Egbert van Heemskerck II |
[William
Mucklow], The spirit of the hat: or, the government of the Quakers among themselves,
as it hath been exercised of late years by George Fox, and other leading men,
in their Monday, or Second-dayes Meeting at Devonshire-house,
brought to light (London: F. Smith,
1673), 12.
The objection is to the departure
from the radical individualism of early
Quakerism, i.e. the reversion to a principle other than that of "the
true Light, which lighteth every man [(i.e. individual)] that comes into the
World" (20). And so it is to a kind of
hypocrisy: "How do they build up that
which they once pulled down; and do that themselves which they have condemned
in others?" "some of you [Quakers] were
Judged, Condemned, and Executed, for no other Cause than the Hat [(i.e. the insistence upon the right to leave it on before men of rank)],
and now they [(i.e.
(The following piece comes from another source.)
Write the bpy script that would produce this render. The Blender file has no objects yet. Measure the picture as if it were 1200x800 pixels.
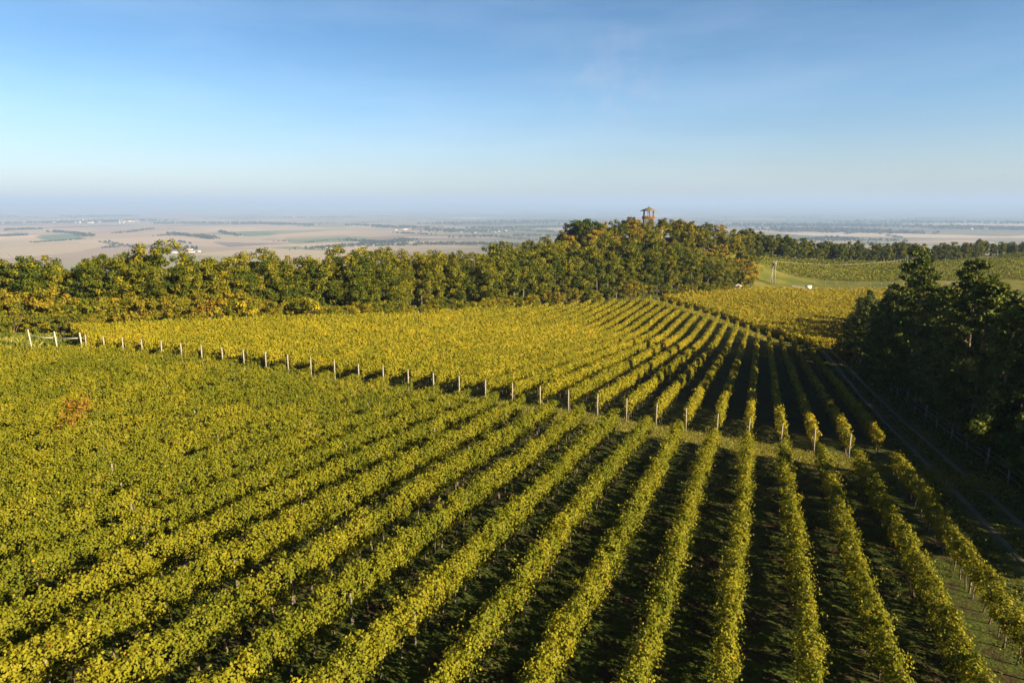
import bpy, math, random
import numpy as np
from mathutils import Vector

# ------------------------------------------------------------------ camera, sky, sun, exposure
S = bpy.context.scene
COL = S.collection
R = math.radians
F, PITCH = 800.0, math.atan((400 - 243) / 800.0)
cam_d = bpy.data.cameras.new('camera'); cam = bpy.data.objects.new('camera', cam_d); COL.objects.link(cam)
cam_d.sensor_width = 36; cam_d.lens = 24; cam_d.clip_start = .5; cam_d.clip_end = 200000
cam.location = (0, 0, 0); cam.rotation_euler = (R(90) - PITCH, 0, 0)
S.camera = cam

SUN_AZ, SUN_EL = R(122), R(21.5)
W = bpy.data.worlds.new('World'); S.world = W; W.use_nodes = True
wn, wl = W.node_tree.nodes, W.node_tree.links
sky = wn.new('ShaderNodeTexSky'); sky.sky_type = 'NISHITA'; sky.sun_disc = False
sky.sun_elevation = SUN_EL; sky.sun_rotation = SUN_AZ
sky.altitude = 200; sky.air_density = 1.0; sky.dust_density = .7; sky.ozone_density = 3.0
def wmix(kind, fac, a, b):
    n = wn.new('ShaderNodeMix'); n.data_type = 'RGBA'; n.blend_type = kind
    for i, v in ((0, fac), (6, a), (7, b)):
        if isinstance(v, (tuple, float, int)): n.inputs[i].default_value = v
        else: wl.new(v, n.inputs[i])
    return n.outputs[2]
def wramp(stops, inp):
    n = wn.new('ShaderNodeValToRGB'); e = n.color_ramp.elements
    while len(e) < len(stops): e.new(.5)
    for k, (p, c) in enumerate(stops): e[k].position = p; e[k].color = (*c, 1)
    wl.new(inp, n.inputs[0]); return n.outputs[0]
tcw = wn.new('ShaderNodeTexCoord'); sxyz = wn.new('ShaderNodeSeparateXYZ'); wl.new(tcw.outputs['Generated'], sxyz.inputs[0])
# blue sky, paler towards the horizon; unseen zenith dimmed to weaken shadow fill
grade = wramp([(0, (.86, .86, .94)), (.05, (.86, .86, .94)), (.14, (.67, .83, .95)), (.27, (.41, .64, .79)), (.52, (.18, .25, .34)), (1, (.08, .12, .18))], sxyz.outputs[2])
c_ = wmix('MULTIPLY', 1.0, sky.outputs[0], grade)
# a breath of high cirrus
mpw = wn.new('ShaderNodeMapping'); mpw.inputs['Scale'].default_value = (1.2, 1.2, 7); mpw.inputs['Rotation'].default_value = (.15, .1, 0); wl.new(tcw.outputs['Generated'], mpw.inputs[0])
nzw = wn.new('ShaderNodeTexNoise'); nzw.inputs['Scale'].default_value = 2.2; nzw.inputs['Detail'].default_value = 6; nzw.inputs['Roughness'].default_value = .55; wl.new(mpw.outputs[0], nzw.inputs['Vector'])
cir = wramp([(.42, (0, 0, 0)), (.75, (.10, .10, .10))], nzw.outputs[0])
c_ = wmix('MIX', cir, c_, (7.0, 7.6, 8.2, 1))
dw = wn.new('ShaderNodeVectorMath'); dw.operation = 'DOT_PRODUCT'; wl.new(tcw.outputs['Generated'], dw.inputs[0])
dw.inputs[1].default_value = Vector(((715 - 600) / F, math.cos(PITCH) + .375 * math.sin(PITCH), .375 * math.cos(PITCH) - math.sin(PITCH))).normalized()
wis = wramp([(.9990, (0, 0, 0)), (.99985, (.13, .13, .13))], dw.outputs['Value'])      # one faint wisp of cloud
nz2 = wn.new('ShaderNodeTexNoise'); nz2.inputs['Scale'].default_value = 34; nz2.inputs['Detail'].default_value = 4; wl.new(tcw.outputs['Generated'], nz2.inputs['Vector'])
c_ = wmix('MIX', wmix('MULTIPLY', 1.0, wis, wramp([(.42, (0, 0, 0)), (.62, (1, 1, 1))], nz2.outputs[0])), c_, (4.6, 4.3, 4.6, 1))
wl.new(c_, wn['Background'].inputs[0]); wn['Background'].inputs[1].default_value = .051
sun_d = bpy.data.lights.new('sun', 'SUN'); sun = bpy.data.objects.new('sun', sun_d); COL.objects.link(sun)
sun_d.energy = 5.0; sun_d.angle = R(.5); sun_d.color = (1.0, .82, .52)
SD = Vector((math.sin(SUN_AZ) * math.cos(SUN_EL), math.cos(SUN_AZ) * math.cos(SUN_EL), math.sin(SUN_EL)))
sun.rotation_euler = SD.to_track_quat('Z', 'Y').to_euler()
S.view_settings.view_transform = 'Standard'; S.view_settings.look = 'None'
S.view_settings.exposure = 1.78; S.view_settings.gamma = 1
S.cycles.use_denoising = True
S.cycles.max_bounces = 6; S.cycles.diffuse_bounces = 1; S.cycles.glossy_bounces = 1
S.cycles.transmission_bounces = 2; S.cycles.transparent_max_bounces = 4; S.cycles.volume_bounces = 0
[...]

Fox and others)] Judge, Condemn, and Excommunicate [us]
for the same [(i.e. the insistence upon the right to leave it on before God in
prayer)], . . . Not that I am against this practice when required of the Lord,
but against the [merely] customary use thereof" (32), as imposed, "against . . .
my Conscience" (16), by "the Body the Touchstone" (18) rather than solely the
Light within. "as others before them set
up the Scriptures above the Spirit, in having that to be the Tryal,
Touch-stone, Standard of Doctrine Worship, and of all Spirits; so do they
greatly err in setting up the Body above the Spirit, in having the Spirit tried
by the Body; the one saieth, The Scripture is the Rule; but in truth,
their Meanings they make the Rule: The
other saieth, The Spirit (and not the Scripture) is the Rule; but
the Dictates of the Body they make the Rule.
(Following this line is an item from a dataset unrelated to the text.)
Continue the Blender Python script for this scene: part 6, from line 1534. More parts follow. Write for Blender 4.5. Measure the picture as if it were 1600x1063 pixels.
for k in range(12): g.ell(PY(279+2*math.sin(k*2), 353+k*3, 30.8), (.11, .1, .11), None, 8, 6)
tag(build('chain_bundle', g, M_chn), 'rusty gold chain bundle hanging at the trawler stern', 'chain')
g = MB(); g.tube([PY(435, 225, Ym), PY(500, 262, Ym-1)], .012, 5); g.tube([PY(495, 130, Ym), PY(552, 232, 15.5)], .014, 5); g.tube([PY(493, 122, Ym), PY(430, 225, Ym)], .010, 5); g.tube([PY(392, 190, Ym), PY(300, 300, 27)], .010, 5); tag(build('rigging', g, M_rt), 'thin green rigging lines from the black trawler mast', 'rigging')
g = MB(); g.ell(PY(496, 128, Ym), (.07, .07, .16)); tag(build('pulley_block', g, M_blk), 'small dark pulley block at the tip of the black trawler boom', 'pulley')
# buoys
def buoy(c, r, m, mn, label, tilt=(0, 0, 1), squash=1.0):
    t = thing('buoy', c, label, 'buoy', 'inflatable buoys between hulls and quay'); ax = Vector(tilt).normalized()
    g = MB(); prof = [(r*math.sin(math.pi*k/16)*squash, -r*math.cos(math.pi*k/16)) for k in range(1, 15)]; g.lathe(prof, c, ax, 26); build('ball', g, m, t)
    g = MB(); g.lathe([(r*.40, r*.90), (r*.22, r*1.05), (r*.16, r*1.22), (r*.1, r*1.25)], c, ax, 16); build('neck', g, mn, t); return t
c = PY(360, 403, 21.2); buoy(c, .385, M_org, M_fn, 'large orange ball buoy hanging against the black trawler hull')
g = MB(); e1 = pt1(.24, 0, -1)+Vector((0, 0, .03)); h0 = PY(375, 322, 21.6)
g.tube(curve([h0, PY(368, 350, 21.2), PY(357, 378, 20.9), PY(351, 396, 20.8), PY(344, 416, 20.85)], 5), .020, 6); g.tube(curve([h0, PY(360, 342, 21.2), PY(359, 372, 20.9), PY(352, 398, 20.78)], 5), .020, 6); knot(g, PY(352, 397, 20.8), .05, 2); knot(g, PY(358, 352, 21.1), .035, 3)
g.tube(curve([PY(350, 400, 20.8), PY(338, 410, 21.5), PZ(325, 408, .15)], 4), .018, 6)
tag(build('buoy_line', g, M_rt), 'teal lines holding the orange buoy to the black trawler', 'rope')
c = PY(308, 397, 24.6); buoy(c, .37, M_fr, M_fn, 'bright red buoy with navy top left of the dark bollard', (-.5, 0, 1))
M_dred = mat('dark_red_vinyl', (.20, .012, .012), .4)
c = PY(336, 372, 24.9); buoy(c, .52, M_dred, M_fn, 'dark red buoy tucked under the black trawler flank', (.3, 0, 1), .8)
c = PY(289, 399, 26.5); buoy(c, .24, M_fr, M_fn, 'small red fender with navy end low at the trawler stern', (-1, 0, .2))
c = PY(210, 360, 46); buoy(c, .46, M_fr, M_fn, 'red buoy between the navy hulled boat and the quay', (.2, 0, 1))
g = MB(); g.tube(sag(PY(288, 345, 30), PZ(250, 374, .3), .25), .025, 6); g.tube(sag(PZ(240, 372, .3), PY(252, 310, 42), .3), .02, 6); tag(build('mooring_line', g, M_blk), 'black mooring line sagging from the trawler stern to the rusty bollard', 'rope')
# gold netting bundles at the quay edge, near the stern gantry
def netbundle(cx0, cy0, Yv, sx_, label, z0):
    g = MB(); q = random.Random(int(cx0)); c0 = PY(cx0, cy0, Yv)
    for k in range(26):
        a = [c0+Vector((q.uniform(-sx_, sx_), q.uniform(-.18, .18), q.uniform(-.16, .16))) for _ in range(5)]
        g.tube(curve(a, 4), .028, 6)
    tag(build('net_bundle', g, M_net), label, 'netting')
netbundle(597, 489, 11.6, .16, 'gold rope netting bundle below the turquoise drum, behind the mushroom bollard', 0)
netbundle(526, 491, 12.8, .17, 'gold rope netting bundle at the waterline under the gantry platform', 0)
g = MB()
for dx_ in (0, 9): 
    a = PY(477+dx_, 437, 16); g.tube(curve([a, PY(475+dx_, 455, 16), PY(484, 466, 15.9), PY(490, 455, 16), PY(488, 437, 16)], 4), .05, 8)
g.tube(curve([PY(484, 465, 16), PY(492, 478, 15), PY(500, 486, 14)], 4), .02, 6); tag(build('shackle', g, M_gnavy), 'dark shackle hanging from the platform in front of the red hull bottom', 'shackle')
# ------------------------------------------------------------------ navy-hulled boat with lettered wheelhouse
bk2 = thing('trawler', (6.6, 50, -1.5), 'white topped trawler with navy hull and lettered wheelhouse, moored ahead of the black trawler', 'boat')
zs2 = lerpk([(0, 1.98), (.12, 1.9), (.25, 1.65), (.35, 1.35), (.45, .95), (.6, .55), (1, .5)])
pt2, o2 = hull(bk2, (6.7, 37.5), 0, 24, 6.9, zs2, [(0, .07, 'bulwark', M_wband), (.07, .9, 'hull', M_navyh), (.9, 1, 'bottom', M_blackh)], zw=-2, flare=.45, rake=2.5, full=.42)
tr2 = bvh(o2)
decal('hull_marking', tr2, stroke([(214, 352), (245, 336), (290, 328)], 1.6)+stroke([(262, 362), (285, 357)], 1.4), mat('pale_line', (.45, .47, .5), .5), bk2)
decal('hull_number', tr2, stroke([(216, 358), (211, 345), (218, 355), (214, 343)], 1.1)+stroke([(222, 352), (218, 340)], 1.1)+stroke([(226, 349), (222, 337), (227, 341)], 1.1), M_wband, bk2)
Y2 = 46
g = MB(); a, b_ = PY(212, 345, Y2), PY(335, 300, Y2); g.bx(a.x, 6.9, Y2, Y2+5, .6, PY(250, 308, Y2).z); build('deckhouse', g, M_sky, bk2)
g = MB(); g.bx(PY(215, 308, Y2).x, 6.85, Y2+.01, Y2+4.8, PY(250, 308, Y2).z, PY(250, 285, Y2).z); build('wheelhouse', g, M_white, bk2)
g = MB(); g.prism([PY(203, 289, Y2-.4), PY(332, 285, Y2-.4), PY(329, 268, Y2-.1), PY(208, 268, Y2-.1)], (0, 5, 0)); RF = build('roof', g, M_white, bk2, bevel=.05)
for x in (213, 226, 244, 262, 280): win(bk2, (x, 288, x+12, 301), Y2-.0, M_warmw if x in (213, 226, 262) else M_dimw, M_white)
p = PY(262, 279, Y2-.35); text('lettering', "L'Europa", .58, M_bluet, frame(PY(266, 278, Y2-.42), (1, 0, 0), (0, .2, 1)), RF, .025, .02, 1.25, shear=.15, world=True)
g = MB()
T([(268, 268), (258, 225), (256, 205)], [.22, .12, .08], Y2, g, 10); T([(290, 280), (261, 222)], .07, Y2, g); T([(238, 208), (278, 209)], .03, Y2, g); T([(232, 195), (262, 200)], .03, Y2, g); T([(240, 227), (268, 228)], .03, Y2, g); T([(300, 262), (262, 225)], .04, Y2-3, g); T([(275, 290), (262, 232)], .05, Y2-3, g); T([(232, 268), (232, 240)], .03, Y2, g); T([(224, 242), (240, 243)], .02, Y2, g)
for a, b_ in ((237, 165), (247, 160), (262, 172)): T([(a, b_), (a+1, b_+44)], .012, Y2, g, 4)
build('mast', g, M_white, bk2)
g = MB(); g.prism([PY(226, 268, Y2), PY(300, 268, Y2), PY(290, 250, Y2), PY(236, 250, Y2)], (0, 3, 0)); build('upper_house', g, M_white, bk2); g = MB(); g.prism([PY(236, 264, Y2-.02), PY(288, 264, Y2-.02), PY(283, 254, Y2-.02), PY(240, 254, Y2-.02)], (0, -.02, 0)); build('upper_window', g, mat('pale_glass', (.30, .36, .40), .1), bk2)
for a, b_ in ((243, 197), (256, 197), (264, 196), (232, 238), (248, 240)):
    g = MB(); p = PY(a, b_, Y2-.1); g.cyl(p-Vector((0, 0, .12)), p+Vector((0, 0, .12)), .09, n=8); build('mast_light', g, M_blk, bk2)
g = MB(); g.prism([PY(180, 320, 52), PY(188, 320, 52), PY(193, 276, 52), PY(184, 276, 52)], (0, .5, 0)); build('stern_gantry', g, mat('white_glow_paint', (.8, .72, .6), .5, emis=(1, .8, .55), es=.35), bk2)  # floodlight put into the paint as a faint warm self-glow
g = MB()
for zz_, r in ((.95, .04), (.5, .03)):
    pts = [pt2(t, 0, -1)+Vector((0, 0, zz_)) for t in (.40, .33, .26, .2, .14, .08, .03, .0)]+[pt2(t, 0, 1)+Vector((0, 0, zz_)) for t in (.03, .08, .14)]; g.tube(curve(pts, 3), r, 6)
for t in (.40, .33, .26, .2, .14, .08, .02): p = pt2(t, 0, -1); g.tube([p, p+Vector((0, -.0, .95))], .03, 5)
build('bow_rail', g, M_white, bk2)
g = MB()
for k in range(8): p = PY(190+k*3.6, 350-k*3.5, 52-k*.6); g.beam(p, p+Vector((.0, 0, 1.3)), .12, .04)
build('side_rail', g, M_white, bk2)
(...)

For if I walk according to my Measure, and my Measure is my Rule, and it
differs from the judgment of the Body; by their Rule I am to deny my Motion,
because it answers not the mind of the Body; for they lay down this as an
infallible Rule, That the Body will have a true sense, feeling, and
understanding of Motions, Visions, Revelations Doctrines, &c. and
therefore safest to make Her my Touch-stone in all things relating to God" (21). And so "The same Arguments which
the Pope, &c. makes use of to support himself, the Body useth; and
severe judgment is denounced against him that shall speak a word against the
Authority of the Body, as it is against him that shall speak against the Power
and Authority of Rome" (22). "My
Friend observe; What difference is there in these things between George Fox
and the Papists? The one faith, No
Liberty out of the Church; the other, No Liberty out of the Power. Saith the Papist, What Liberty to the
Sectary? No, What Liberty to the
Heretick? No: And George Fox saith, What Liberty
to the Presbyter? No; What
Liberty to the Independent? No; What
Liberty to the Baptist? No: Liberty (saith he) is in the Truth" (12). "Many of the most eminent have had
potent Impulses, to give forth solid, and sound Arguments for Liberty of
Conscience [in this matter], and have pleaded strongly for the same, yet George
Fox was heard to say in a selected great Assembly thus, Though many
Friends have writ for Liberty of Conscience, I never lik’d the word, it is not a
good word. No Liberty to the
Presbyterians, no Liberty to the Papists, no Liberty to the Independents, no
Liberty to the Baptists, &c.
Liberty is to be only in the Truth, and, saith he, no Liberty out of the
Power" (41).
No, "the Unity that the Lord
approves of, is for every one to act according to his measure and growth in the
Truth" (11).
"Thus, whilst the earliest Quakers characterized disobedience to the Light as the archetypal sin (and obedience as the sole path to salvation) their successors envisaged a similar obligation to the community itself. Again, this reinforced the notion that Quakers viewed the movement as a Church not only in a mystical sense (that is, as Christ’s body) but an institutional sense, and, therefore, that the emerging organizational machinery of the movement had the authority to demand compliance" (Madeleine Pennington, Quakers, Christ, and the Enlightenment (Oxford: Oxford University Press, 2021), 34, italics mine).